Thursday 5 July 2007

Life after Livingstone?

Boris Johnson? Greg Dyke? John Major? With less than a year to go till the next London mayoral election, a growing sense of desperation is settling over opposition parties. Is there anyone out there who the Conservatives haven't approached? Anyone who has a chance of beating Ken Livingstone?

Standing against the Mayor, who has twice seen off all comers (including his own party in 2000), must be one of the least enviable jobs in politics. Steven Norris has twice proved an effective and jocular opponent, largely through distancing himself as far from Conservative Party policy as Livingstone has from Labour Party policy, but will surely not have the appetite to be ‘three times a loser’.

The Conservatives’ much-trumpeted plans for a talent-show approach have gone rather quiet, though several candidates – primarily from local government backgrounds – have expressed interest, and a London-wide primary will take place in September.
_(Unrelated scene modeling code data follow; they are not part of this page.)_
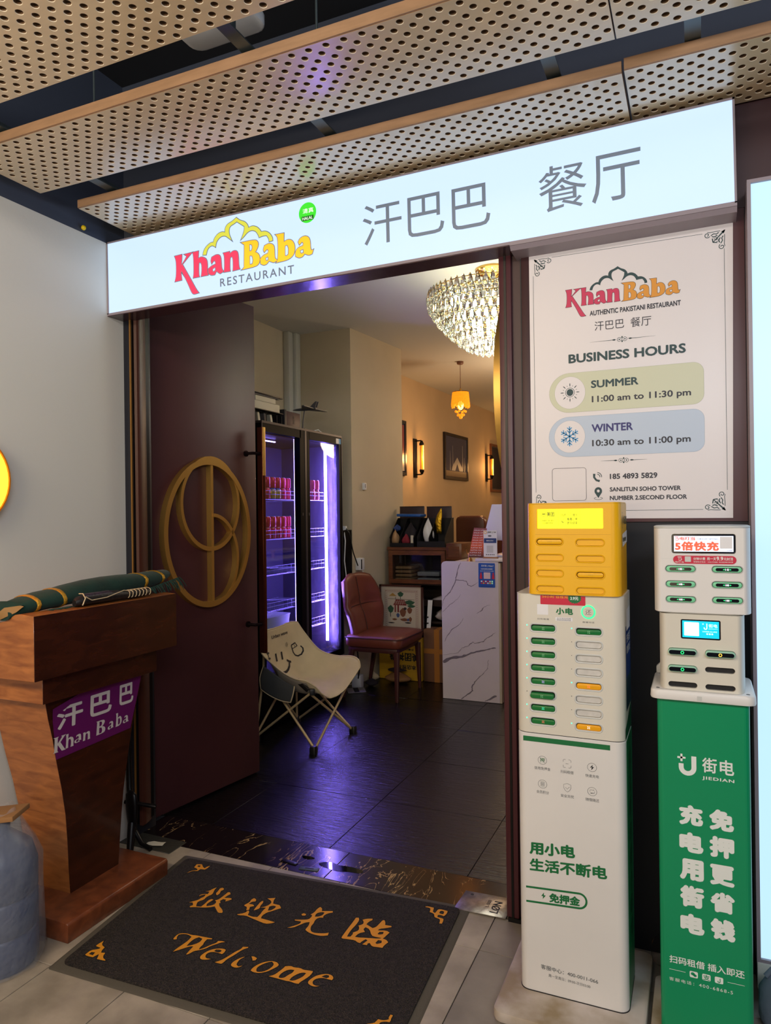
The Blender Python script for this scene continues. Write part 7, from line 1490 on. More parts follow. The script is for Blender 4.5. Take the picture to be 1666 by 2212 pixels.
P('foot', MB().box(-1.462, -1.352, 5.085, 5.115, 1.0525, 1.063), mat('foot_wood', (150, 104, 66), 0.5), qs, bevel=.002); P('card', MB().ext(rrect(-1.459, -1.357, 1.063, 1.258, .008, 4), 'y', 5.097, 5.102), MATS['label_white'], qs)
PQS = XZ(5.097)
FP(qs, 'blue_band', [rrect(-1.456, -1.362, 1.165, 1.200, .003, 2)], PQS, MATS['flank_blue']); prints(qs, 'gold_seal', [stroke(arc(-1.445, 1.243, .010, .010, 0, 340, 17), .004, True)], PQS, MATS['sticker_gold'])
TX(qs, 'JSS! | 16', (-1.430, 1.236, -1.366, 1.250), PQS, MATS['print_black'], .02); TX(qs, '银联云闪付', (-1.438, 1.177, -1.385, 1.187), PQS, MATS['print_white'], .01, .0008); FP(qs, 'code_label', [rrect(-1.436, -1.386, 1.093, 1.146, .001, 2)], PQS, MATS['abs_grey'], .0004)
prints(qs, 'pay_icon', [[rrect(-1.442+.014*k, -1.433+.014*k, 1.075, 1.083, .002, 2)] for k in range(5)] + [[arc(-1.412, 1.217, .014, .006, 0, 340, 15)]], PQS, MATS['print_grey'], .0004)
mn = T('till_monitor', 'white back of a tilted till monitor at the right door jamb', 'monitor', (-1.39, 5.34, 1.053))
P('screen_back', MB().loft([[(-1.514, 5.27, 1.18), (-1.20, 5.27, 1.18), (-1.20, 5.295, 1.175), (-1.514, 5.295, 1.175)], [(-1.458, 5.33, 1.452), (-1.16, 5.33, 1.452), (-1.16, 5.36, 1.447), (-1.458, 5.36, 1.447)]]), mat('till_white', (206, 206, 204), 0.3), mn, bevel=.005)
P('neck', MB().box(-1.36, -1.28, 5.31, 5.39, 1.066, 1.36), MATS['till_white'], mn, bevel=.012); P('foot', MB().box(-1.42, -1.24, 5.24, 5.42, 1.0525, 1.068), MATS['till_white'], mn, bevel=.006)
gf = T('gold_figurine', 'small golden figurine on the cream worktop left of the red card', 'figurine', (-1.66, 5.40, 1.006)); mat('gilt', (214, 168, 92), 0.28, metal=0.9)
P('figure', MB().lathe([(.0001, 0), (.022, 0), (.020, .015), (.012, .03), (.016, .05), (.012, .066), (.0001, .074)], (-1.66, 5.40, 1.006), 14), MATS['gilt'], gf, smooth=60)
for s in (-1, 1): P('arm', MB().tube([(-1.66+s*.010, 5.40, 1.056), (-1.66+s*.024, 5.40, 1.075), (-1.66+s*.026, 5.395, 1.098)], [.005, .004, .003], 6), MATS['gilt'], gf, smooth=60)
# ================================================================ SHELF CORNER BEHIND THE COUNTER
wood(mat('cab_wood', (104, 60, 36), 0.35), (84, 46, 28), (118, 70, 42), 4.0, (3, 3, 12)); mat('cab_dark', (40, 26, 22), 0.4); mat('cab_glass_in', (30, 30, 40), 0.2)
cb_ = T('wooden_cabinet', 'brown wooden cabinet with a glass door behind the marble counter', 'cabinet', (-2.2, 5.85, 0.0))
CX0, CX1, CY = -2.468, -1.945, 5.66
for nm, b in (('side', (CX0, CX0+.02, CY, 6.02, .0, 1.075)), ('side', (CX1-.02, CX1, CY, 6.02, .0, 1.075)), ('top', (CX0-.01, CX1+.01, CY-.02, 6.03, 1.075, 1.10)), ('shelf', (CX0+.02, CX1-.02, CY+.01, 6.0, .775, .793)),
              ('shelf', (CX0+.02, CX1-.02, CY+.01, 6.0, .600, .622)), ('shelf', (CX0+.02, CX1-.02, CY+.01, 6.0, .45, .468)), ('back', (CX0+.02, CX1-.02, 6.0, 6.02, .0, 1.075)), ('plinth', (CX0+.02, CX1-.02, CY+.03, 6.0, .0, .06)), ('rail', (CX0+.02, CX1-.02, CY, CY+.02, .600, .655))):
    P(nm, MB().box(*b), MATS['cab_wood'] if nm in ('top', 'side') else MATS['cab_dark'], cb_, bevel=.002, seg=1)
mb = MB(); f = .035
for b in ((CX0+.004, CX1-.004, .790, .790+f), (CX0+.004, CX1-.004, 1.072-f*1.1, 1.072), (CX0+.004, CX0+.004+f, .79+f, 1.072-f*1.1), (CX1-.004-f, CX1-.004, .79+f, 1.072-f*1.1)): mb.box(b[0], b[1], CY-.02, CY-.001, b[2], b[3])
dr_ = P('glass_door', mb, MATS['cab_wood'], cb_); P('pane', MB().box(CX0+.036, CX1-.036, CY-.012, CY-.009, .82, 1.036), MATS['pane_glass'], dr_)
P('box_wing', MB().box(-1.935, -1.80, 5.63, 5.95, 1.0, 1.135), MATS['cab_wood'], cb_, bevel=.003); P('wing_panel', MB().box(-1.915, -1.82, 5.627, 5.631, 1.02, 1.11), MATS['cab_wood'], cb_, bevel=.001, seg=1)
mat('envelope', (150, 110, 66), 0.8); mat('paper_dim', (150, 146, 140), 0.8)
for i in range(4): tag(P('folder', MB().obox((-2.355+.004*(i % 2), 5.80, .806+.033*i+.013), (1, 0, 0), (0, 1, 0), (0, 0, 1), .075, .10, .012), MATS['envelope'], bevel=.006), '%s tan folder in the pile behind the cabinet glass' % ['lowest', 'second lowest', 'third', 'topmost'][i], 'folder', 'tan folders in the cabinet')
for i in range(2): tag(P('folder', MB().box(-2.23, -2.03, 5.72, 5.92, .7945+.055*i, .83+.055*i), MATS['paper_dim'], bevel=.006), ['lower pale paper stack behind the cabinet glass', 'upper pale paper stack behind the cabinet glass'][i], 'paper stack')
def lump(name, label, cat, c, r, m, seed, sq=.6, n=18, group=None, bumps=.16):
    rnd = random.Random(seed); ph = [rnd.uniform(0, 6) for _ in range(6)]
    secs = []
    for i in range(11):
        t = i/10; rr = max(.02, sin(pi*min(max(t, .0), 1)**.8))
        secs.append([(c[0]+r[0]*rr*(1+bumps*sin(3*a+ph[0]+t*4)+bumps*.6*sin(5*a+ph[1]-t*5))*cos(a), c[1]+r[1]*rr*(1+bumps*sin(4*a+ph[2]+t*3)+bumps*.5*sin(7*a+ph[3]))*sin(a), c[2]+r[2]*t*(1+.08*sin(2*a+ph[4]))) for a in [2*pi*k/n for k in range(n)]])
    return tag(P(name, MB().loft(secs), MATS[m], smooth=55), label, cat, group)
mat('bag_white', (206, 200, 204), 0.5, bump=(40, .5)); mat('bag_clear', (190, 180, 186), 0.25, bump=(30, .6))
lump('plastic_pouch', 'flat clear plastic pouch on the open cabinet shelf right of the painting', 'bag', (-2.03, 5.75, .623), (.075, .06, .055), 'bag_clear', 3)
lump('plastic_bag', 'crumpled white plastic bag on the lower cabinet shelf by the counter', 'bag', (-2.00, 5.74, .469), (.07, .06, .115), 'bag_white', 5, bumps=.2)
# organisers on the cabinet top
mat('mesh_black', (16, 17, 22), 0.5, metal=0.3)
for (x0, x1), y0, lab in (((-2.458, -2.235), 5.66, 'black wire desk organiser on the left of the cabinet top, stuffed with soft things'), ((-2.205, -1.955), 5.66, 'black desk organiser on the right of the cabinet top holding a white cloth')):
    o = T('desk_organiser', lab, 'organiser', ((x0+x1)/2, y0+.1, 1.101), group='desk organisers on the cabinet')
    P('base', MB().box(x0, x1, y0, y0+.24, 1.1005, 1.106), MATS['mesh_black'], o); P('back', MB().box(x0, x1, y0+.232, y0+.24, 1.106, 1.345), MATS['mesh_black'], o)
    sp = [(y0, 1.106), (y0+.24, 1.106), (y0+.24, 1.345), (y0+.19, 1.345), (y0, 1.18)]
    for x in (x0, x1-.005, x0+(x1-x0)*.42): P('side_panel', MB().ext(sp, 'x', x, x+.005), MATS['mesh_black'], o)
    P('rim', MB().tube([(x0, y0, 1.18), (x0, y0+.19, 1.345), (x0, y0+.24, 1.345)], .004, 6), MATS['mesh_black'], o); P('rim', MB().tube([(x1, y0, 1.18), (x1, y0+.19, 1.345), (x1, y0+.24, 1.345)], .004, 6), MATS['mesh_black'], o)
    P('front_bar', MB().box(x0, x1, y0-.002, y0+.003, 1.106, 1.135 if x0 < -2.3 else 1.15), MATS['mesh_black'], o)
mat('doll_red', (130, 30, 48), 0.8); mat('doll_blue', (48, 70, 130), 0.8); mat('doll_tan', (176, 140, 100), 0.8); mat('doll_dark', (40, 34, 40), 0.85)
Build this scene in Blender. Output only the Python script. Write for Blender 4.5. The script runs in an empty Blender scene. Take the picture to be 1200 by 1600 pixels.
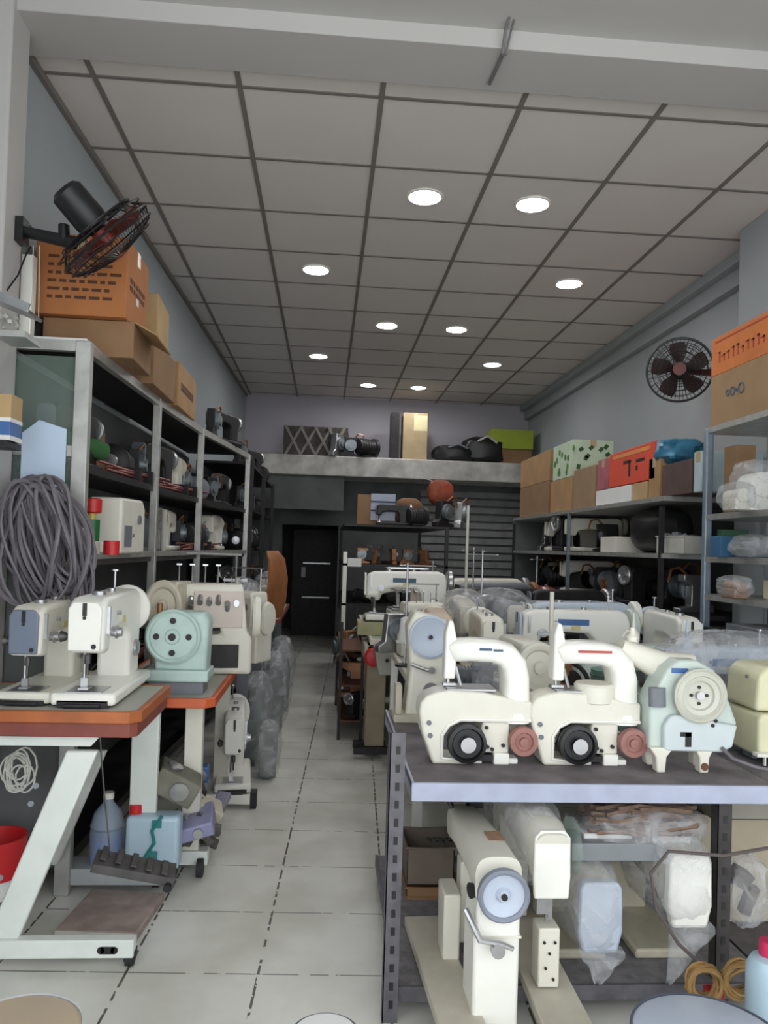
import bpy, bmesh, math, random
from mathutils import Vector, Matrix, Euler
R_ = math.radians
sc = bpy.context.scene
COL = sc.collection

# ---------------------------------------------------------------- camera
YAW, PITCH, ROLL, FPX, CAMZ = -0.0724, 0.0244, -0.0316, 1205.99, 1.315
Rm = Matrix.Rotation(YAW, 3, 'Z') @ Matrix.Rotation(PITCH, 3, 'X') @ Matrix.Rotation(ROLL, 3, 'Y')
cd = bpy.data.cameras.new('camera'); cam = bpy.data.objects.new('camera', cd); COL.objects.link(cam)
cd.sensor_fit = 'VERTICAL'; cd.sensor_height = 24; cd.lens = 24 * FPX / 1600
cd.shift_x = 3.16 / 1600; cd.shift_y = 26.79 / 1600; cd.clip_start = .05; cd.clip_end = 200
right, fwd, up = Rm.col[0], Rm.col[1], Rm.col[2]
M4 = Matrix(((right.x, up.x, -fwd.x, 0), (right.y, up.y, -fwd.y, 0), (right.z, up.z, -fwd.z, CAMZ), (0, 0, 0, 1)))
cam.matrix_world = M4
sc.camera = cam
def at(px, py, x=None, y=None, z=None):
    """point of the room seen at a pixel, on the plane x=, y= or z="""
    d = Rm @ Vector(((px - 596.84) / FPX, 1, -(py - 826.79) / FPX))
    k = x / d.x if x is not None else (y / d.y if y is not None else (z - CAMZ) / d.z)
    return Vector((0, 0, CAMZ)) + d * k

# ---------------------------------------------------------------- light
w = bpy.data.worlds.new('daylight'); sc.world = w; w.use_nodes = True
wn = w.node_tree.nodes['Background']; wn.inputs[0].default_value = (.93, .97, 1.0, 1); wn.inputs[1].default_value = 1.15
sc.view_settings.view_transform = 'Standard'; sc.view_settings.look = 'None'
sc.view_settings.gamma = 1; sc.view_settings.use_curve_mapping = False
sc.view_settings.exposure = 1.24
LAMP = 34.0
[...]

But rumours of bids from heavy-hitters like John Major, Olympic chief Sebastian Coe and former Met Police commissioner John Stevens seem to have evaporated.

The Liberal Democrats have mounted serious candidates – Susan Kramer (now MP for Richmond Park) in 2000, and Bermondsey MP Simon Hughes in 2004 – but the prospect of their party holding the balance of power at Westminster after the next general election must look more attractive in career development terms than another round in the ring with the former member for Brent East.

In 2000, it was said that Tony Blair hoped that an independent businessperson rather than a professional politician would win the mayoralty. This time around, plenty of colourful characters are emerging: DJs Mike Read and James Whale, Big Issue founder John Bird, actor Tom Conti and Right Said Fred singer Richard Fairbrass. Leaving aside the fact that many of these candidates seem propelled primarily by their resentment of London’s congestion charge, they are not quite of Michael Bloomberg’s – or even Richard Branson’s – calibre.

The irony is that, in setting up a system to attract political outsiders, New Labour created a job that was tailor-made for one of their own renegades. In seven years, Ken Livingstone has entrenched himself, re-engineering the City Hall machine to operate as he wants it to; he has become part of its wiring.

Like him or loathe him (and there are plenty in both camps), Ken Livingstone is a consummate politician, on top of his brief, sharp and able to speak off-the-cuff (and sometimes off-the-wall) on pretty well any subject. As a former GLA employee, I can testify to the frustration of listening to a pitch-perfect mayoral performance, with the only duff notes being those taken from his carefully-crafted official briefing.

Though the media relish the intemperate outbursts – against Evening Standard journalists, against the Saudi royal family, against George Bush – Ken Livingstone is now more likely to be heard extolling his carefully nuanced vision for London: the city succeeds because ‘The City’ succeeds, supported by London’s diversity and openness (in contrast to New York, marooned in Fortress America). London’s turbo-capitalist growth and growing diversity are to be embraced and celebrated, but also to be used as an engine for greater social justice and for tackling climate change.

Over seven years, almost unnoticed, he has transformed himself from the khaki-clad newt-fancier of yore, into the very model of a modern city boss, known across the world, and clad in imperial purple (or at least the odd Ozwald Boateng bespoke suit). La cité, c’est lui.

There are two sides to Ken Livingstone. One is the glamourpuss, clearly relishing the limelight and the occasional slanging match. The other is the slightly nerdy technocrat, who enjoys the day-to-day business of running London. He has stretched the Greater London Authority’s curious rag-bag of powers taut in trying to create change in a chaotic city. The Mayor enjoys getting stuck in: from negotiating with developers, to introducing and extending a congestion charge, to battling with local boroughs, pigeons and PPP consortiums, to bringing more buses onto the street, to making deals for cheap oil with Hugo Chavez, to attracting the 2012 Olympics (and billions of pounds of public money) to East London.

Ken Livingstone has said that a good candidate could easily unseat him next year, but this sounds more like a playground taunt – ‘come and have a go, if you think you’re hard enough' – than a sincere sentiment. He would like to stay in post till 2016. Running London is not a springboard for him, but the only job that he seems to want. GLA polls show a gentle decline in his personal approval ratings, but the field of opponents does not give confidence that he will be easily toppled.